Conclave post-Francesco: chi sono i possibili successori di Bergoglio

Il prossimo conclave, quando sarà, non si giocherà soltanto sul piano delle idee teologiche o delle sensibilità pastorali. In Vaticano si avverte da tempo l’inizio di una lotta di influenze tra continenti, in cui i cardinali sembrano essere sempre più inclini a sostenere candidati provenienti dalla propria area geografica. Un confronto non solo tra conservatori e progressisti, ma tra blocchi: Europa, America Latina, Africa e Asia. Una polarizzazione che rende ancora più complessa la scelta del successore di Papa Francesco, il pontefice venuto “dalla fine del mondo”, che ha incarnato per oltre un decennio una visione pastorale decentrata e attenta alle periferie.

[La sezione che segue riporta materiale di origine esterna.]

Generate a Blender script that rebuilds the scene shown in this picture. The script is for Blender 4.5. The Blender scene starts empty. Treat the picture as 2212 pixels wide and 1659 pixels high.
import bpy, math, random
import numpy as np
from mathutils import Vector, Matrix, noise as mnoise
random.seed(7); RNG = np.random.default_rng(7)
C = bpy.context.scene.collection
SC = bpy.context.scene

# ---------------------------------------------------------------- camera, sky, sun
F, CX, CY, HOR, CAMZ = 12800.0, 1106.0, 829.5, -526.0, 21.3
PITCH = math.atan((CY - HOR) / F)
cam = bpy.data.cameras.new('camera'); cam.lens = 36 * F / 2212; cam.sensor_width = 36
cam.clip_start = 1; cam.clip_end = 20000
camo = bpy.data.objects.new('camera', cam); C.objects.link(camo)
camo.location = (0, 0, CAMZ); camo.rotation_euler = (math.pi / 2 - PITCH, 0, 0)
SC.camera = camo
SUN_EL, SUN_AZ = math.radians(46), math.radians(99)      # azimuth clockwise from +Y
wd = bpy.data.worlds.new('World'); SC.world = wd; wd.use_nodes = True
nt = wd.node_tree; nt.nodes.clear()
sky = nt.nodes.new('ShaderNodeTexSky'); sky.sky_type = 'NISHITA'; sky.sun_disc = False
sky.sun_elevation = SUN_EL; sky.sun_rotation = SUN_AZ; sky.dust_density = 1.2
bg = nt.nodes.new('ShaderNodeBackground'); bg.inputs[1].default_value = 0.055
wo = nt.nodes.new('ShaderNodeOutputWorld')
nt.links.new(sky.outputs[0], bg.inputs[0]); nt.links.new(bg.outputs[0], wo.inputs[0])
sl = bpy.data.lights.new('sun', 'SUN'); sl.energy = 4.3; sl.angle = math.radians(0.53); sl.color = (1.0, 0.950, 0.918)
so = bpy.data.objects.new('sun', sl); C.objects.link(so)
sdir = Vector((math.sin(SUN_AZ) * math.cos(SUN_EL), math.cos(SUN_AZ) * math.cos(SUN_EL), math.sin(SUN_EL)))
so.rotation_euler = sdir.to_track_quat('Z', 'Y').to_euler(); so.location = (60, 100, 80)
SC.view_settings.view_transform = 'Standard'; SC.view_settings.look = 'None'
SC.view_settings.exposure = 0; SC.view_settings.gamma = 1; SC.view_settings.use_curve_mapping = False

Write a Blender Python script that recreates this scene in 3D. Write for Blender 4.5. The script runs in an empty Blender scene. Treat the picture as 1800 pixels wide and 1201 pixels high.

In questo scenario di equilibri delicati e alleanze variabili, l’Italia si presenta con due candidati forti, ma anche con un ostacolo importante: un sentimento “anti-italiano” che serpeggia tra i cardinali, soprattutto extraeuropei. Dopo secoli di dominio italiano e due papi stranieri di seguito, molti elettori ritengono che il ritorno di un pontefice italiano rischi di segnare una restaurazione più geografica che evangelica. Un pregiudizio difficile da scardinare.

Tra i nomi più discussi, spiccano due italiani:

Pietro Parolin, 70 anni, è il Segretario di Stato Vaticano e uno dei maggiori esperti di diplomazia della Santa Sede. È conosciuto per la sua prudenza, la capacità di mediazione e un equilibrio che potrebbe piacere alle ali più centriste. Ma la sua mancanza di esperienza pastorale e l’immagine da “uomo d’apparato” potrebbero raffreddare gli entusiasmi.

Più acceso è invece il profilo di Matteo Zuppi, presidente della CEI e vicino alla Comunità di Sant’Egidio. È stato l’inviato speciale del Papa per la pace in Ucraina ed è considerato uno dei principali eredi spirituali della linea bergogliana. Il suo approccio pastorale, inclusivo e dialogante, potrebbe far convergere una parte dei cardinali “progressisti”, anche se non è detto che riesca a scalfire le resistenze del blocco più conservatore.

Ma se il conclave sarà anche una questione di numeri, allora bisognerà guardare fuori dai confini europei.

Dal Sud America, ancora una volta, arriva una candidatura autorevole: quella del cardinale Sergio da Rocha, brasiliano, membro del C9, vicino al Papa e stimato tra i vescovi dell’America Latina. Ma l’assenza di un “candidato unitario” tra i progressisti del continente rischia di indebolire la sua corsa.

Dall’Asia, invece, la figura più amata è quella del cardinale Luis Antonio Tagle, ex arcivescovo di Manila e ora a Roma. È considerato un vero “ponte” tra i continenti: carismatico, comunicativo, con una visione globale della Chiesa. Tuttavia, l’essere già ben inserito nella Curia romana potrebbe penalizzarlo agli occhi di chi desidera una rottura più netta con l’establishment.

L’Africa si presenta con due papabili significativi ma antitetici. Da una parte il conservatore Robert Sarah, guineano, ex prefetto del Culto Divino, volto noto della frangia più rigida dell’episcopato mondiale. Dall’altra Fridolin Ambongo Besungu, congolese, molto ascoltato nei sinodi africani, che ha dato voce a un cattolicesimo forte ma critico su alcuni documenti recenti di Roma, come “Fiducia supplicans” sulle benedizioni alle coppie omosessuali.

Infine l’Europa, che resta ancora il cuore amministrativo della Chiesa ma sempre più divisa. Oltre agli italiani, si citano nomi come Jean-Marc Aveline (Francia), Mario Grech (Malta), Josè Tolentino de Mendonça (Portogallo) e Pierbattista Pizzaballa (Italia), patriarca latino di Gerusalemme. Tutti candidati di prestigio, ma con un consenso ancora troppo frazionato.

In questo intricato mosaico, il futuro del pontificato sarà deciso non tanto dalle personalità quanto dalla visione di Chiesa che il collegio cardinalizio intenderà perseguire: una Chiesa proiettata nel mondo, sinodale, periferica e in dialogo? O una Chiesa più identitaria, centralizzata, attenta alla dottrina e al rigore morale?

E come sempre, il vero Papa sarà forse quello che nessuno ha messo nella lista. Perché, come recita la tradizione romana: «Chi entra Papa in conclave, ne esce cardinale».